**Data extract:**
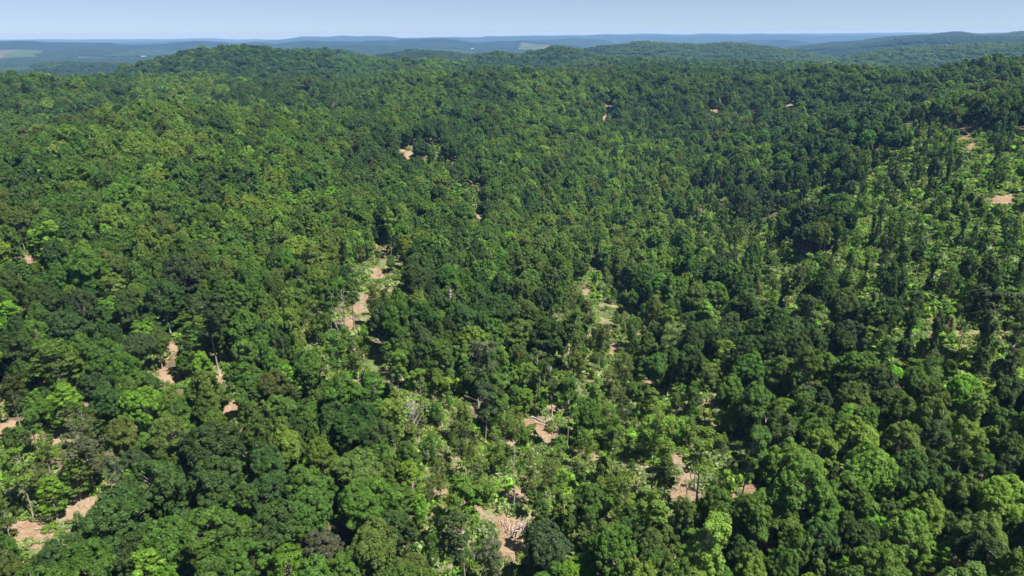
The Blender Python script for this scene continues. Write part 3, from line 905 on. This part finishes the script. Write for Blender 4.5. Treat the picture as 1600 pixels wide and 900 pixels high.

---

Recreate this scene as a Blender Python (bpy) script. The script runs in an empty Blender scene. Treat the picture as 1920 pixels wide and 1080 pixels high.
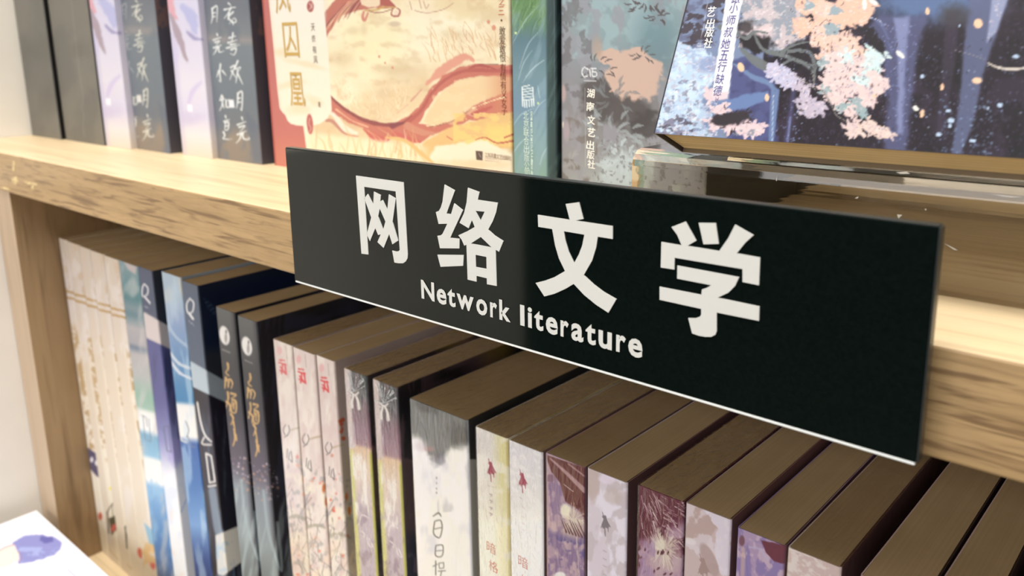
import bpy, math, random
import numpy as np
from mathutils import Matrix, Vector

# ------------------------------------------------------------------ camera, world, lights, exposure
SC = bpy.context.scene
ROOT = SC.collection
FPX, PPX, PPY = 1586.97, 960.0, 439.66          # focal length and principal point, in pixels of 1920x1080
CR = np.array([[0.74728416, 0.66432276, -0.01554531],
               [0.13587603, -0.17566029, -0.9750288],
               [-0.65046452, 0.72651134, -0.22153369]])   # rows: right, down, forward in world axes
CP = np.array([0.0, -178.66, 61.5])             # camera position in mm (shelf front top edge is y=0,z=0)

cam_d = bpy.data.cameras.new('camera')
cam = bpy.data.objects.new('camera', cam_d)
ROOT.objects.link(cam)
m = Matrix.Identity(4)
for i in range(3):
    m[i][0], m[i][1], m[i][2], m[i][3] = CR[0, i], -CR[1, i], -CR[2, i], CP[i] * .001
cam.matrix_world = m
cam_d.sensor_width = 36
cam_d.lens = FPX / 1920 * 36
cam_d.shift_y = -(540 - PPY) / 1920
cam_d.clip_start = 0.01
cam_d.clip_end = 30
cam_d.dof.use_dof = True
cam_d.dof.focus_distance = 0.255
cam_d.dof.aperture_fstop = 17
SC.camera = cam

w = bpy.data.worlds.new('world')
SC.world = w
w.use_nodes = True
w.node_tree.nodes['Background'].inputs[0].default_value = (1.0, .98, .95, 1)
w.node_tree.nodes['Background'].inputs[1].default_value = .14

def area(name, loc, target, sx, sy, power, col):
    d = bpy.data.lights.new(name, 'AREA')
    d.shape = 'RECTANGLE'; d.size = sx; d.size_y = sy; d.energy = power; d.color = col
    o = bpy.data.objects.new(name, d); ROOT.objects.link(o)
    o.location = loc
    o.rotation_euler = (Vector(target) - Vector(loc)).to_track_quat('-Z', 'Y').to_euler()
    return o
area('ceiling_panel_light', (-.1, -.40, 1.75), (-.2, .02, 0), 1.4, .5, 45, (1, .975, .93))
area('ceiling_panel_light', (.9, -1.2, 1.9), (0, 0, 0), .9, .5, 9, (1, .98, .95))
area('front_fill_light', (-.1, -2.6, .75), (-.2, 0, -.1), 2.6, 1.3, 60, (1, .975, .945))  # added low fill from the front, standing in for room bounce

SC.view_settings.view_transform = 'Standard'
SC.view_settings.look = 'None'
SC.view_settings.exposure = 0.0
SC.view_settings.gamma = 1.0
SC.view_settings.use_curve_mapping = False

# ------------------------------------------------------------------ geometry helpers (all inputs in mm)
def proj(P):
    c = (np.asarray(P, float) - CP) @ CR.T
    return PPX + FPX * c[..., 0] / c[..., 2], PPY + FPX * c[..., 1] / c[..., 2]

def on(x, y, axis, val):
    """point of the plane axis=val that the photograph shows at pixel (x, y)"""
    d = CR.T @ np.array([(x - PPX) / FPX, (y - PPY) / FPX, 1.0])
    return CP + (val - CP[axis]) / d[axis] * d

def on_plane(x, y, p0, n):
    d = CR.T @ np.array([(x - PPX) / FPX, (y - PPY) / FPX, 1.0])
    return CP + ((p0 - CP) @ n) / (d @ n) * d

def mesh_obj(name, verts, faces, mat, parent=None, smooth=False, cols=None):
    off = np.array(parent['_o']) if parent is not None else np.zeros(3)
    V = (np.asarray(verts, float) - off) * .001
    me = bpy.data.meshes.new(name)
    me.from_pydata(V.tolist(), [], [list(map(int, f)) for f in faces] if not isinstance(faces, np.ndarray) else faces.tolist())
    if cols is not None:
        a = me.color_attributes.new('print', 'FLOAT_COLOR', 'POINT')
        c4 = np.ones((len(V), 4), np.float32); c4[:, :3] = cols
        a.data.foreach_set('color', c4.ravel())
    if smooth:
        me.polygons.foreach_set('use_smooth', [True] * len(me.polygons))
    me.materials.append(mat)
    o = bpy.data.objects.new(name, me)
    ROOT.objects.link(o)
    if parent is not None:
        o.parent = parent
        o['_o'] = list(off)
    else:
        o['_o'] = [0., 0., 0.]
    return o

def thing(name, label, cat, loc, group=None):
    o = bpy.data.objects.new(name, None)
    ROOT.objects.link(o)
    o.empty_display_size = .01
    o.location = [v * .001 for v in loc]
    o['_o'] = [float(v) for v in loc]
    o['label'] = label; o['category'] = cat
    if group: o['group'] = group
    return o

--

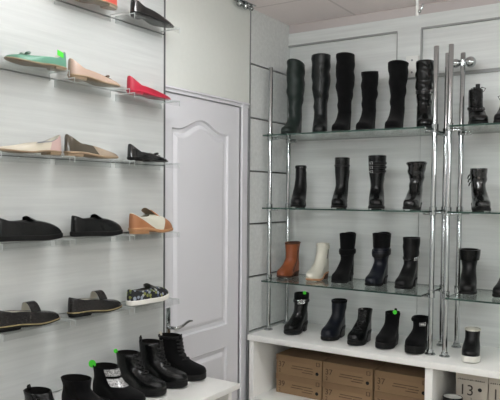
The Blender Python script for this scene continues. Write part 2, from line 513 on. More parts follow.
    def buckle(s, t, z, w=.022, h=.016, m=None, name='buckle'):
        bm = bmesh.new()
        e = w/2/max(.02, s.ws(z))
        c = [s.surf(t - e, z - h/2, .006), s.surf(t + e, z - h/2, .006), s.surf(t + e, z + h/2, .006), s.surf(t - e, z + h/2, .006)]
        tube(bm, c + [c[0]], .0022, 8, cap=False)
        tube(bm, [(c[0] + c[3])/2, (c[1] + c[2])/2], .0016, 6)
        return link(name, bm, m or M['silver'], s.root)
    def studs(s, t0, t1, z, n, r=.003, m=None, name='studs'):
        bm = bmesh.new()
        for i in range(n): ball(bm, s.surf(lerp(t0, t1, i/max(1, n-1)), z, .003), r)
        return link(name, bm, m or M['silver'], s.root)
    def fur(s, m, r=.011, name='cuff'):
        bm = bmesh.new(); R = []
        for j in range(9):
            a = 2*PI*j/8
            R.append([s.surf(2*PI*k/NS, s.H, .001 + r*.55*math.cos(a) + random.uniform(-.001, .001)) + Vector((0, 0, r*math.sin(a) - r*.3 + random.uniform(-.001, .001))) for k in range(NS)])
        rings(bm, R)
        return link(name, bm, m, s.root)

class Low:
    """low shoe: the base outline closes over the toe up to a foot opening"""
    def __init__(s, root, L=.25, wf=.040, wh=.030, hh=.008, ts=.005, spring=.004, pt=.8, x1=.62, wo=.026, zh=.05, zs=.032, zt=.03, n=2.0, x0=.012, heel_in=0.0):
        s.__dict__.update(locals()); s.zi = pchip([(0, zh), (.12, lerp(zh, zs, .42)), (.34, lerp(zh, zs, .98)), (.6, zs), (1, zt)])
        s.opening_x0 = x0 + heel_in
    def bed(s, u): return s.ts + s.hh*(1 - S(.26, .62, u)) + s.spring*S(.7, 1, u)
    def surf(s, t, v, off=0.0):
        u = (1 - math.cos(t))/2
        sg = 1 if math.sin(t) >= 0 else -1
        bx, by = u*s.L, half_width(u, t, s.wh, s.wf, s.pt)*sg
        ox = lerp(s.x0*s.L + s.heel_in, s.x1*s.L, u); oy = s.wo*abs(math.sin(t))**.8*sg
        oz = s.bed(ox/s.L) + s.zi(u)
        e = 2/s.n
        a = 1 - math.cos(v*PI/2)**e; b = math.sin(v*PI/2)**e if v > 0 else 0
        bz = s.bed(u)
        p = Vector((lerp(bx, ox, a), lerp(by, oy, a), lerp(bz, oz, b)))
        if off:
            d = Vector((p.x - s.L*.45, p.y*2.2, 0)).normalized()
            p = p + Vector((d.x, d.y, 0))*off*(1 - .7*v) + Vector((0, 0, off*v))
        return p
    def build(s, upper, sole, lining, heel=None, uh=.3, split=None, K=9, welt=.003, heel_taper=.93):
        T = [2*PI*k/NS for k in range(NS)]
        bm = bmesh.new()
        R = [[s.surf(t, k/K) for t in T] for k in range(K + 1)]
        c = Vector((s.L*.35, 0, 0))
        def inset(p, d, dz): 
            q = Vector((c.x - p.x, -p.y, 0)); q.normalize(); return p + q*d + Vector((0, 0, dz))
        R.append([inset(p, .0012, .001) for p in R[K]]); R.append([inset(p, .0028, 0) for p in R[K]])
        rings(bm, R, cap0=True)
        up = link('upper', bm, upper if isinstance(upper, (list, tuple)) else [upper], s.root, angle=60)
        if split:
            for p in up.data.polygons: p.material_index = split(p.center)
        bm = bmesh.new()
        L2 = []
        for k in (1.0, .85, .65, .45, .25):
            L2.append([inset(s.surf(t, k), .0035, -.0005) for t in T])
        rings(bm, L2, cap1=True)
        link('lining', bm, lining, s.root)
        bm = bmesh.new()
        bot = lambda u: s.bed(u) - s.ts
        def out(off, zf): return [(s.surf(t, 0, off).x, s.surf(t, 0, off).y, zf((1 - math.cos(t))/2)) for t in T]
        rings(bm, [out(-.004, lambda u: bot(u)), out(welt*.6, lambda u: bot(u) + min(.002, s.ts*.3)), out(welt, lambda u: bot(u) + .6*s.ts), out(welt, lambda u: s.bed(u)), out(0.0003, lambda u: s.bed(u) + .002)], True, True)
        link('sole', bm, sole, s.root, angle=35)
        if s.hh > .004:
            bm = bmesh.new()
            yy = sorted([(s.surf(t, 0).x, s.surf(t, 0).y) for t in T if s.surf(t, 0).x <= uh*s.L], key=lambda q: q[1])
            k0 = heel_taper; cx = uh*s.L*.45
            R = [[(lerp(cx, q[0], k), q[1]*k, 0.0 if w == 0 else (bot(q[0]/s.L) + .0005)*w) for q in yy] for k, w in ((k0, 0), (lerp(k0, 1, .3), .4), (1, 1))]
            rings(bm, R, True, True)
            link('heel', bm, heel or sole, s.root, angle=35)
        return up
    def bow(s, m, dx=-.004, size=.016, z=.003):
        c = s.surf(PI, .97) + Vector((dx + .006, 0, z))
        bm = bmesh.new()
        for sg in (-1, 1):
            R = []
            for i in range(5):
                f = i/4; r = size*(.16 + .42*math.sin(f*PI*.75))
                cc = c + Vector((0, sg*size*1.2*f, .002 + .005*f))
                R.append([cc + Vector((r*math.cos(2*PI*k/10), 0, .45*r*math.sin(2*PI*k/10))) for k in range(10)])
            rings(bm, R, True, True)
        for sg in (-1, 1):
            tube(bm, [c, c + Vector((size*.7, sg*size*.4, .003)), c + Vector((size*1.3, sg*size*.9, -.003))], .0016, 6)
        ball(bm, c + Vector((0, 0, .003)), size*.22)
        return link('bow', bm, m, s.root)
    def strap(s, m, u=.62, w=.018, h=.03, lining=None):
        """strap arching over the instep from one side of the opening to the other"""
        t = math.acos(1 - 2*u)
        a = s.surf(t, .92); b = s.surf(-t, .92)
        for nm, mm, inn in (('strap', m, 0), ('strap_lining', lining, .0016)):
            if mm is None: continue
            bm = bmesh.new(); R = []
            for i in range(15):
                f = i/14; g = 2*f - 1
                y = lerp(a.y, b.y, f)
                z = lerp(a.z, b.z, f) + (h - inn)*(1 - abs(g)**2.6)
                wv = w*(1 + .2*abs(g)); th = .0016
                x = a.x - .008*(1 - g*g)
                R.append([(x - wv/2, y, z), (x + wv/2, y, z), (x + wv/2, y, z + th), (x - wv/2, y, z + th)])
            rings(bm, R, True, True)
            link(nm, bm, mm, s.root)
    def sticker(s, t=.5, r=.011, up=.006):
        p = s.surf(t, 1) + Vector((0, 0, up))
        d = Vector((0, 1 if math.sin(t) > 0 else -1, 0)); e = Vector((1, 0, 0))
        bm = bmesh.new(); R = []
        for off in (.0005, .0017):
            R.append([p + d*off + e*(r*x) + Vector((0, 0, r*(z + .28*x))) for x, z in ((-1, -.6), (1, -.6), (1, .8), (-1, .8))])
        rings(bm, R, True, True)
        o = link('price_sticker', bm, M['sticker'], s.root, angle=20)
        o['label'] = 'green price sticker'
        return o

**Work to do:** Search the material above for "Treat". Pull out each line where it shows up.

**Task response:**
The Blender Python script for this scene continues. Write part 3, from line 905 on. This part finishes the script. Write for Blender 4.5. Treat the picture as 1600 pixels wide and 900 pixels high.
Recreate this scene as a Blender Python (bpy) script. The script runs in an empty Blender scene. Treat the picture as 1920 pixels wide and 1080 pixels high.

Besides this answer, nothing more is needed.